Real estate industry reacts to RBI’s decision to keep repo rate unchanged for the 10th time

The RBI has opted to maintain the repo rate at 6.5 per cent once again, prompting reactions from industry experts who see both challenges and opportunities for the real estate sector

The Reserve Bank of India (RBI) has once again held the repo rate steady at 6.5 per cent, marking the tenth consecutive time that the rate has remained unchanged. While this decision was widely expected, it has led to mixed reactions from real estate industry leaders who see both positives and missed opportunities as they navigate the current economic landscape.

The move, coupled with the RBI’s shift to a neutral stance, is being viewed as a strategic attempt to balance inflation with economic growth, especially in light of global uncertainties. However, for the real estate sector, where borrowing costs play a critical role in both demand and supply, this decision has varied implications.

Read Also: Why the RBI decided not to change the repo rate again

Missed opportunity for real estate demand surge

On the flip side, experts like Anurag Goel, Director at Goel Ganga Developments, believe that while the unchanged rate provides stability, it also misses the opportunity to boost demand, especially during the festive season. “There was nothing particularly surprising in what RBI Governor Das said regarding the repo rate remaining unchanged. However, keeping the status quo of EMIs vertically disadvantages the real estate sector,” he said. He further explained that a rate cut could have delivered much-needed demand during the all-important festive period when homebuyers are typically more active.

Govind Krishnan Muthukumar, Co-founder & Director, Tridhaatu Realty opines, “While the unchanged policy rate may provide stability in the short term, the real estate sector continues to hope for a more accommodative stance in the future that could lower interest rates and boost homebuyer sentiments. With GDP growth projected at 7.2 per cent for FY25, we are optimistic about the long-term potential of the Indian economy. Any future rate reductions could further bolster homebuyer sentiment, encouraging investments in the real estate sector, thereby contributing to the overall economic growth.”

Positive impact on housing market stability

For others, the RBI’s decision provides much-needed stability in the housing market. According to LC Mittal, Director of Motia Group, “The shift to a neutral stance signals the RBI’s commitment to aligning inflation with growth, ensuring favorable market conditions for sectors like real estate. Home loan EMIs are likely to remain steady, which should positively impact housing demand, especially as property prices continue to rise.”

Amit Kumar Malhotra Head of Sales & Marketing of Ambience Group said, “The RBI’s decision to keep the key rates unchanged reflects a balanced approach to the current economic landscape. The move to stabilise the rates, particularly the reverse repo at 3.35 per cent and the inflation projection at 4.5 per cent, provides a favorable environment for the housing sector. The controlled inflation outlook, despite the potential upward risks from rising metal prices, will help maintain home loan affordability, which is crucial for both homebuyers and developers. We remain optimistic that this consistency in monetary policy will support steady demand in the residential real estate market, further encouraging the overall growth of the sector.”
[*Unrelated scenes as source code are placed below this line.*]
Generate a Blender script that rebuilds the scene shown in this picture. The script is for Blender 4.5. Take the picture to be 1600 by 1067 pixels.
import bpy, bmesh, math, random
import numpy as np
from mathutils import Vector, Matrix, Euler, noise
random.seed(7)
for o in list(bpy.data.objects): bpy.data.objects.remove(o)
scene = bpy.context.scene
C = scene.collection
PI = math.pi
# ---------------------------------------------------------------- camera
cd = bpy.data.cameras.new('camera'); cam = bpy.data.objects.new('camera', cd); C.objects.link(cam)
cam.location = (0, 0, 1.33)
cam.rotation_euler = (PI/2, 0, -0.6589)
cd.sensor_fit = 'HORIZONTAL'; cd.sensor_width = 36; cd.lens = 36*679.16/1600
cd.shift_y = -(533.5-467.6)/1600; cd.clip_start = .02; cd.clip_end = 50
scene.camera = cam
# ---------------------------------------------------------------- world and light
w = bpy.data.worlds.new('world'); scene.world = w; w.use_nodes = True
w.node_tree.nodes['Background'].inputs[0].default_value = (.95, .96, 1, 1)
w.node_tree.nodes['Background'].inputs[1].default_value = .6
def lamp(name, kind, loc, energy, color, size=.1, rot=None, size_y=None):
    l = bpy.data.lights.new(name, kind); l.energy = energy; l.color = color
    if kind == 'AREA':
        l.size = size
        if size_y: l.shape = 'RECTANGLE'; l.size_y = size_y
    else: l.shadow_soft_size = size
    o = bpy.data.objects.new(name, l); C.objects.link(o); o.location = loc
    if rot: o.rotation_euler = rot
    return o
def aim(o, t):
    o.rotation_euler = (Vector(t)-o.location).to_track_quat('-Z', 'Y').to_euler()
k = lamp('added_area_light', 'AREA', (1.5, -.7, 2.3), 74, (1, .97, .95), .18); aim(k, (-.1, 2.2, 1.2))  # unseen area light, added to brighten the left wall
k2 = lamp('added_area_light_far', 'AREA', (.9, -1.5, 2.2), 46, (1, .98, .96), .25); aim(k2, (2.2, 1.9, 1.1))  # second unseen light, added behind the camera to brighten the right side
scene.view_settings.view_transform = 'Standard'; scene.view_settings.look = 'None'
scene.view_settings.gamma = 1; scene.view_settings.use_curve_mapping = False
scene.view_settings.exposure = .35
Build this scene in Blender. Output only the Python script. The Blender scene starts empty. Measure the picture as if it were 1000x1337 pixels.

Kushagr Ansal, Director of Ansal Housing feels, this stability benefits both buyers and developers by boosting consumer confidence and encouraging investment in the sector. “The RBI’s decision is also expected to drive the launch of new projects and promote expansion in emerging areas of interest.”

Neutral stance raises cautious optimism

Aman Gupta, Director of RPS Group, highlighted that the neutral stance adopted by the RBI signals cautious optimism towards managing inflation and growth. “The RBI’s neutral stance after holding the repo rate at 6.5 per cent indicates a cautious yet optimistic approach. It reduces volatility in borrowing rates, which is a concern for real estate contractors. However, continuous vigilance is required to adapt to any shifts in the economic landscape,” he commented.

Adding to it, Shraddha Kedia-Agarwal, Director, Transcon Developers said, “With the moderation in inflation expected to remain gradual and uneven, we will need to stay vigilant in our planning and investment strategies.”

Challenges in the real estate market

Keshav Mangla, General Manager of Forteasia Realty Pvt Ltd, echoed concerns about the potential challenges for the real estate sector. “While stable interest rates can support planning and long-term investments, they also cut off the advantage that comes with declining interest rates. With the onset of the festive season, real estate developers might need to offer additional price cuts to stimulate sales,” he said, pointing out that the unchanged GDP growth and inflation targets could pose a challenge to achieving efficient economic growth.

The RBI’s decision to keep the repo rate steady at 6.5 per cent for the 10th consecutive time has been met with a mixed bag of reactions from the real estate sector. While some industry leaders appreciate the stability it brings for long-term planning, others lament the missed opportunity to stimulate demand, particularly during the festive season. As the industry navigates these developments, stakeholders are keeping a close eye on inflation, geopolitical factors, and consumer behavior to adapt their strategies accordingly.